Green Economy sei vor allem ein willkommener neuer Hafen für Kapital, das im Zuge der Finanzkrise neue Heimaten sucht. Skepsis ist an der Tagesordnung, auch wenn die "Green Economy" vollmundig eine bessere Welt verspricht. Denn: Die politischen Konzepte sind die gleichen geblieben. Wettbewerbsfähigkeit und geopolitische Interessen werden weiter die Rahmenbedingungen schaffen. Technologien werden vor allem unter dem Aspekt des Profits entwickelt - und stehen damit oft diametral dem Nachhaltigkeitsgedanken gegenüber. Ressourcenabbau bleibt an der Tagesordnung.

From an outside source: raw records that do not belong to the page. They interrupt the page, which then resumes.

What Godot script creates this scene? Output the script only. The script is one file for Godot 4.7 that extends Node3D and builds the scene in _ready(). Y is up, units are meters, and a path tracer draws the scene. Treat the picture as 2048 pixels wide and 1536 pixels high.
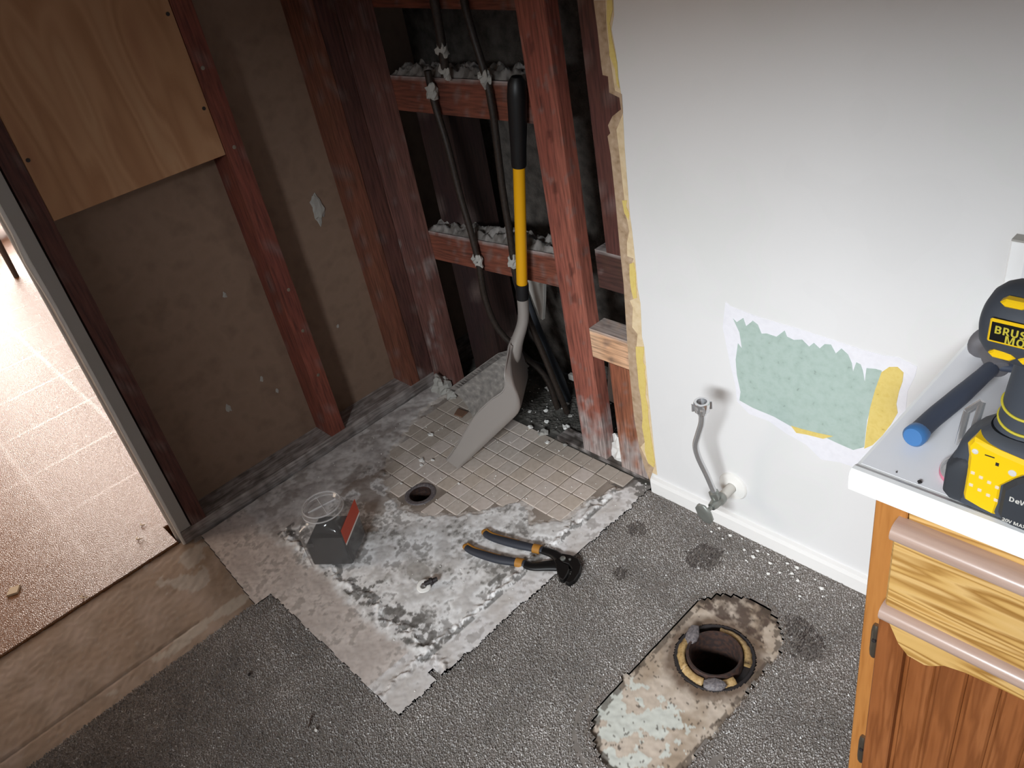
extends Node3D
# A half-demolished bathroom corner: an opened stud wall, an old tiled shower base, a toilet flange and a vanity.

var used := {}
var rng := RandomNumberGenerator.new()
var nz := FastNoiseLite.new()      # fine mottling
var nb := FastNoiseLite.new()      # broad patches
var nr := FastNoiseLite.new()      # ridged crumbly relief

func _ready():
	# ---- camera
	var cam := Camera3D.new()
	cam.name = "camera"
	add_child(cam)
	cam.position = Vector3(1.9591, 1.43, 1.19405)
	cam.basis = Basis.from_euler(Vector3(-0.58098933, 0.91150169, -0.20434198))
	cam.keep_aspect = Camera3D.KEEP_HEIGHT
	cam.fov = rad_to_deg(2.0 * atan(768.0 / 1620.0))
	cam.near = 0.02
	cam.current = true
	# ---- sky and exposure
	var env := Environment.new()
	env.background_mode = Environment.BG_COLOR
	env.background_color = Color(0.80, 0.87, 0.95)
	env.background_energy_multiplier = 0.3
	env.tonemap_mode = Environment.TONE_MAPPER_LINEAR
	env.tonemap_exposure = 1.0
	env.sdfgi_enabled = true
	env.ssao_enabled = true
	env.ssil_enabled = true
	var we := WorldEnvironment.new()
	we.name = "world"
	we.environment = env
	add_child(we)
	# ---- daylight: a bright patch of sky beyond each window
	daylight("daylight_bathroom", Vector3(2.35, 2.35, 4.2), Vector3(1.0, 0.35, 0.0), Vector2(2.2, 0.6), 38.0, Color(0.96, 0.985, 1.0))
	daylight("daylight_hall", Vector3(-2.2, 1.5, 3.5), Vector3(-1.5, 0.0, 0.7), Vector2(1.7, 1.7), 7.0, Color(1.0, 0.9, 0.8))
	daylight("daylight_hall_end", Vector3(-5.2, 1.7, 0.2), Vector3(-2.0, 0.0, 0.5), Vector2(1.6, 1.8), 23.0, Color(1.0, 0.95, 0.91))
	rng.seed = 4711
	nz.seed = 3; nz.noise_type = FastNoiseLite.TYPE_SIMPLEX; nz.frequency = 38.0; nz.fractal_octaves = 3
	nb.seed = 8; nb.noise_type = FastNoiseLite.TYPE_SIMPLEX; nb.frequency = 9.0; nb.fractal_octaves = 4
	nr.seed = 5; nr.noise_type = FastNoiseLite.TYPE_SIMPLEX; nr.frequency = 26.0; nr.fractal_type = FastNoiseLite.FRACTAL_RIDGED; nr.fractal_octaves = 3
	make_materials()
	build_floor()
	build_shell()
	build_left_wall()
	build_back_wall()
	build_shower_base()
	build_flange()
	build_carpets()
	build_vanity()
	build_shovel()
	build_pipes()
	build_valve()
	build_canister()
	build_pliers()
	build_drill()
	build_counter_tools()
	build_small_things()
	build_hall_furniture()

func daylight(called: String, at: Vector3, to: Vector3, size: Vector2, energy: float, c: Color):
	var l := AreaLight3D.new()
	l.name = called
	l.area_size = size
	l.light_energy = energy
	l.light_color = c
	l.shadow_enabled = true
	add_child(l)
	l.look_at_from_position(at, to, Vector3.UP)

# =============================================================== helpers
func L(h: String) -> Color:
	return Color(h).srgb_to_linear()

func numbered(n: String) -> String:
	if not used.has(n):
		used[n] = 0
		return n
	used[n] += 1
	return "%s_%03d" % [n, used[n]]

func thing(called: String, label: String, category: String, at := Vector3.ZERO, group := "") -> Node3D:
	var o := Node3D.new()
	o.name = numbered(called)
	add_child(o, true)
	o.position = at
	tag(o, label, category, group)
	return o

func tag(o: Node, label: String, category: String, group := ""):
	o.set_meta("label", label)
	o.set_meta("category", category)
	if group != "":
		o.set_meta("group", group)

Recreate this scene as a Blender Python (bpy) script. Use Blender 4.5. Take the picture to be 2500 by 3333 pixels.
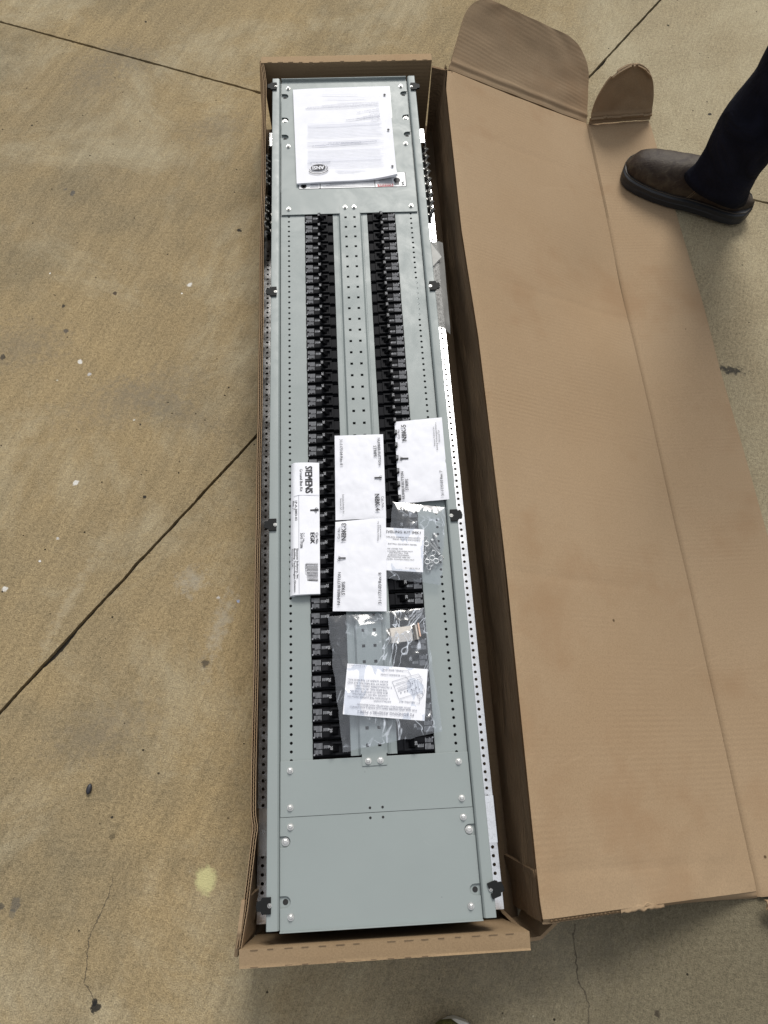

Indessen geht der Rio+20-Gipfel langsam zu Ende. Eine zentrale Rolle spielt in dem Abschlussdokument das Konzept einer "Green Economy". Die "grüne Wirtschaft" soll in fünf bis zehn Jahren höhere Wachstumsraten bringen als das herkömmliche Modell. Als Paradebeispiel und grüne Erfolgsgeschichte dienen die erneuerbaren Energien, in die 2011 weltweit die Rekordsumme von 257 Milliarden Dollar investiert wurde. Auf diese Branche entfallen inzwischen fünf Millionen Arbeitsplätze. Doch der Begriff wurde hier sinnentleert definiert, klagt Alexander Egit, Geschäftsführer von Greenpeace Österreich, einer von zehntausenden Teilnehmern am UN-Umweltgipfel in Rio de Janeiro. "Den Staaten zu überlassen, was ‚Green Economy‘ heißt, ist eine Katastrophe. Es gibt keine internationalen Standards. So kann man natürlich auch Atomkraft als umweltschonendes Projekt verkaufen. Solche Dinge hätten hier geklärt werden sollen. Passiert ist nichts. Das ist Wahnsinn. Die ohnehin niedrigen Erwartungen wurden noch einmal unterboten." 1992 sei es zum Beispiel völlig klar gewesen, dass der Planet natürliche Grenzen habe und es Grenzen der Ausbeutung gebe. "Doch jetzt gibt es keine Formulierungen mehr, die diese Grenzen stecken."